> Set task
Copy each line holding the string "picture".

> Data excerpt
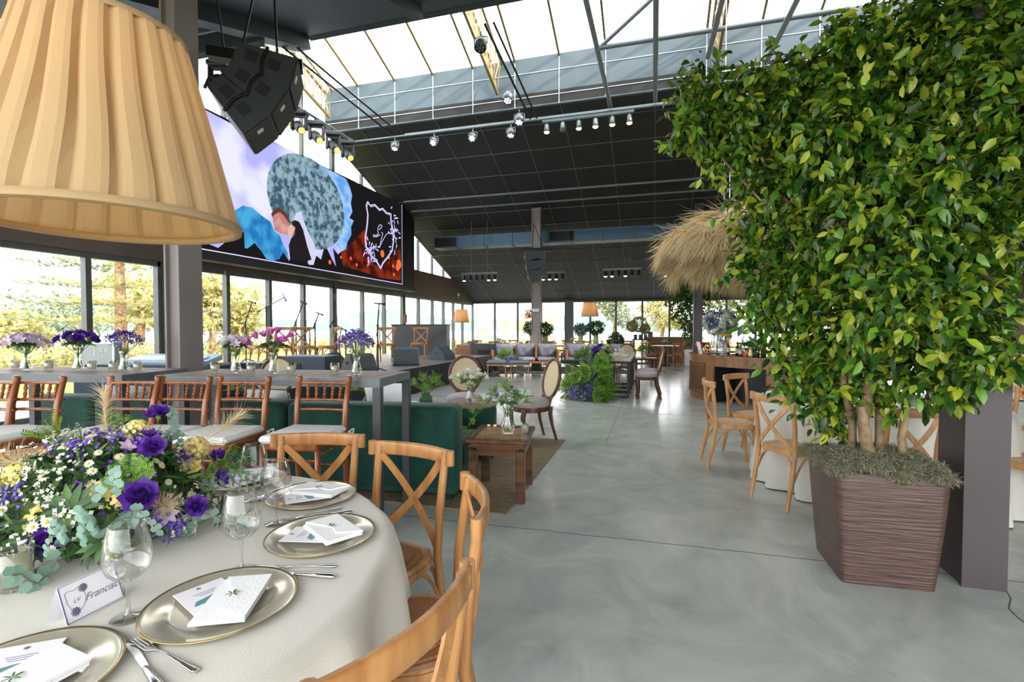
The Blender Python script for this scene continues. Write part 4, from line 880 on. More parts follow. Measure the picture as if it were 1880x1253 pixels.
mic_stand(635, 672, .8, RAD(196), 'low boom microphone stand half hidden by the lavender bouquet', .35, el=.5)
mic_stand(694, 688, .9, RAD(16), 'straight thin microphone stand in front of the booth', .4, el=1.5)
def wedge(px, py, rz, label, m=None, s=1.0):
    p = G(px, py, SH_); t = thing('stage_monitor', label, 'loudspeaker', (p.x, p.y, SH_), rz, 'wedge stage monitors'); w = .5*s
    pr = [(-.26*s, 0), (.24*s, 0), (.26*s, .06*s), (.1*s, .33*s), (-.02*s, .36*s), (-.24*s, .14*s)]
    R = Matrix(((0, 0, 1), (1, 0, 0), (0, 1, 0))); b = MB(); b.prism(pr, -w/2, w/2, M=R); b.build('cabinet', m or m_spkg, t)
    b = MB(); q0 = Vector((0, .245*s, .08*s)); q1 = Vector((0, .115*s, .315*s)); dn = (q1-q0).normalized(); nn = Vector((0, dn.z, -dn.y))
    b.bar(q0+nn*.006, q1+nn*.006, w*.88, .012, up=nn); b.build('grille', m_grille, t)
    b = MB(); b.tube([(w/2, -.02, .16*s), (w/2+.012, 0, .2*s), (w/2, .06*s, .2*s)], .012, 6); b.tube([(-w/2, -.02, .16*s), (-w/2-.012, 0, .2*s), (-w/2, .06*s, .2*s)], .012, 6); b.build('handle', m_black, t); return t
wedge(745, 671, RAD(-150), 'large wedge monitor on the stage edge with its panel facing the chairs', s=1.15)
wedge(812, 661, RAD(80), 'smaller wedge monitor further along the stage edge', s=1.0)
wedge(660, 683, RAD(-120), 'wedge monitor behind the lavender bouquet at the stage edge', m_spk, s=1.0)
wedge(612, 676, RAD(100), 'wedge monitor lying further back beside the subwoofer', m_spk, s=.9)
def boxcab(px, py, z, w, d, h, rz, label, m, name='subwoofer', cat='loudspeaker'):
    p = G(px, py, z); t = thing(name, label, cat, (p.x, p.y, z), rz); b = MB(); b.box((0, 0, h/2), (w, d, h), bev=.01); b.build('cabinet', m, t)
    b = MB(); b.box((w/2+.004, 0, h/2), (.008, d*.9, h*.86)); b.build('grille', m_grille, t)
    b = MB(); b.box((-w*.15, -d/2-.004, h*.5), (w*.28, .006, h*.3)); b.build('handle_recess', m_black, t); return t
boxcab(570, 690, SH_, .85, .6, .36, RAD(10), 'large grey subwoofer box on the stage behind the tulips', m_spkg)
boxcab(468, 690, SH_, .6, .5, .24, RAD(6), 'flat black equipment box behind the lilac vase', m_spk, 'equipment_box', 'box')
bp = G(768, 655, SH_); t = thing('performer_booth', 'plain black performer booth on the stage by the windows', 'booth', (bp.x-.35, bp.y+.9, SH_), RAD(12)); b = MB(); b.box((0, 0, .47), (1.75, .5, .94)); b.build('front_panel', m_spk, t); b = MB(); b.box((0, .02, .955), (1.8, .55, .03)); b.build('top', m_black, t)
t = thing('amplifier_rack', 'black equipment rack with glowing amplifiers at the end of the stage', 'rack', (-5.3, 15.15, 0)); b = MB(); b.box((0, 0, .45), (.7, .7, .9)); b.build('case', m_spk, t)
b = MB()
for k in range(4): b.box((.1, -.36, .3+.12*k), (.4, .03, .09))
b.build('amplifiers', m_blackm, t)
# keyboard table at far left window
kp = Vector((-6.3, 5.0, 0)); t = thing('draped_table', 'table draped in dark blue cloth under the keyboard by the window', 'table', kp, RAD(12)); b = MB(); b.box((0, 0, .46), (1.9, .7, .92), bev=.02); b.build('cloth', mat('dark blue cloth', srgb(44, 58, 74), .85, col2=srgb(34, 46, 60), scale=4), t)
q = AX(172, 640, kp.x)
t = thing('flight_case', 'grey aluminium flight case panel with white letters standing on the draped table', 'case', (kp.x-.72, kp.y-.28, .921), RAD(12))
b = MB(); b.box((0, 0, .14), (.46, .12, .28)); b.build('panel', mat('grey case panel', srgb(160, 168, 166), .5), t); b = MB()
for a, c in (((-.235, -.062, 0), (-.235, -.062, .285)), ((.235, -.062, 0), (.235, -.062, .285)), ((-.235, -.062, .285), (.235, -.062, .285))): b.bar(a, c, .02)
b.build('aluminium_edge', m_silver, t)
for i, (ch, mir) in enumerate((('J', 1), ('R', -1), ('Y', 1))): textmesh(ch, .11, 'letter', m_white, t, Matrix.Translation((-.03+.08*i, -.064, .175)) @ Matrix.Rotation(pi/2, 4, 'X') @ Matrix.Scale(mir, 4, (1, 0, 0)), bold=.002)
t = thing('keyboard', 'silver blue electronic keyboard on a tilted lid by the left windows', 'keyboard', (kp.x+.25, kp.y-.05, .93), RAD(12))
b = MB(); b.box((0, 0, .05), (1.1, .36, .08), M=Matrix.Rotation(RAD(12), 3, 'X'), bev=.01); b.build('body', mat('pale blue metal', srgb(150, 172, 190), .3, .6), t)
b = MB(); b.box((0, -.08, .085), (1.0, .14, .02), M=Matrix.Rotation(RAD(12), 3, 'X')); b.build('keys', m_linen, t)
# ------------------------------------------------------------------ LED SCREEN
SX = -8.35; D0 = -8.62
s_r = AX(738, 450, SX).y; z0, z1 = AX(738, 522, SX).z, AX(738, 376, SX).z; YL = 7.25
sc = thing('led_screen', 'very large led video wall above the left windows showing a couple kissing', 'screen', (0, 0, 0))
b = MB(); b.box((SX-.2, (YL+s_r)/2+.45, (z0+z1)/2-.05), (.36, s_r-YL+1.0, z1-z0+.12)); b.box((SX-.08, (YL+s_r)/2+.45, z0-.14), (.3, s_r-YL+1.0, .12)); b.build('housing', m_black, sc)
def quadYZ(pts, x): return [(x, p.y, p.z) for p in pts]
def onscreen(cx, cy, x=SX):    # crop coordinates of the picture shown on the panel
    return AX(400+cx*.23945, 240+cy*.23945, x)
def poly(name, pts, m, k, par=sc):
    x = SX+.004+.0015*k; b = MB(); P = [onscreen(a, c) for a, c in pts]; b.add([(x, p.y, p.z) for p in P], [tuple(range(len(P)))[::-1]])
    bpy_o = b.build(name, m, par); return bpy_o
b = MB(); b.add([(SX+.002, YL, z0), (SX+.002, s_r, z0), (SX+.002, s_r, z1), (SX+.002, YL, z1)], [(0, 1, 2, 3)])
eb = emis('screen black', (.012, .011, .012, 1), 1); b.build('display', eb, sc)
rr = random.Random(5)
jag = [(-420, -330), (240, 20), (500, 120), (800, 270), (850, 300), (930, 340), (985, 375), (1010, 430), (1028, 500), (1018, 560), (1030, 625), (1005, 670), (1040, 690), (1020, 740), (1022, 800), (990, 860), (985, 910), (940, 930), (920, 950), (880, 900), (905, 1045), (870, 980), (820, 870), (790, 990), (755, 960), (700, 1030), (680, 1005), (560, 960), (545, 1000), (500, 930), (470, 985), (430, 1000), (400, 970), (370, 985), (350, 940), (320, 910), (280, 860), (240, 870), (225, 905), (205, 900), (200, 780), (150, 770), (100, 820), (0, 900), (-120, 850), (-420, 800)]
e_sky = emis('picture lilac sky', (.42, .42, .85, 1), 1.15, (.75, .74, .95, 1), .9); poly('picture_sky', jag, e_sky, 1)
poly('picture_blue_edge', [(770, 250), (850, 300), (930, 340), (985, 375), (1010, 430), (1028, 500), (1018, 560), (1030, 625), (1005, 670), (1040, 690), (1020, 740), (1022, 800), (990, 860), (985, 910), (940, 930), (900, 860), (960, 760), (940, 600), (890, 430)], emis('picture bright blue', (.12, .34, .8, 1), 1.1, (.35, .55, .95, 1), 3), 2)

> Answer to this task
The Blender Python script for this scene continues. Write part 4, from line 880 on. More parts follow. Measure the picture as if it were 1880x1253 pixels.
def onscreen(cx, cy, x=SX):    # crop coordinates of the picture shown on the panel
e_sky = emis('picture lilac sky', (.42, .42, .85, 1), 1.15, (.75, .74, .95, 1), .9); poly('picture_sky', jag, e_sky, 1)
poly('picture_blue_edge', [(770, 250), (850, 300), (930, 340), (985, 375), (1010, 430), (1028, 500), (1018, 560), (1030, 625), (1005, 670), (1040, 690), (1020, 740), (1022, 800), (990, 860), (985, 910), (940, 930), (900, 860), (960, 760), (940, 600), (890, 430)], emis('picture bright blue', (.12, .34, .8, 1), 1.1, (.35, .55, .95, 1), 3), 2)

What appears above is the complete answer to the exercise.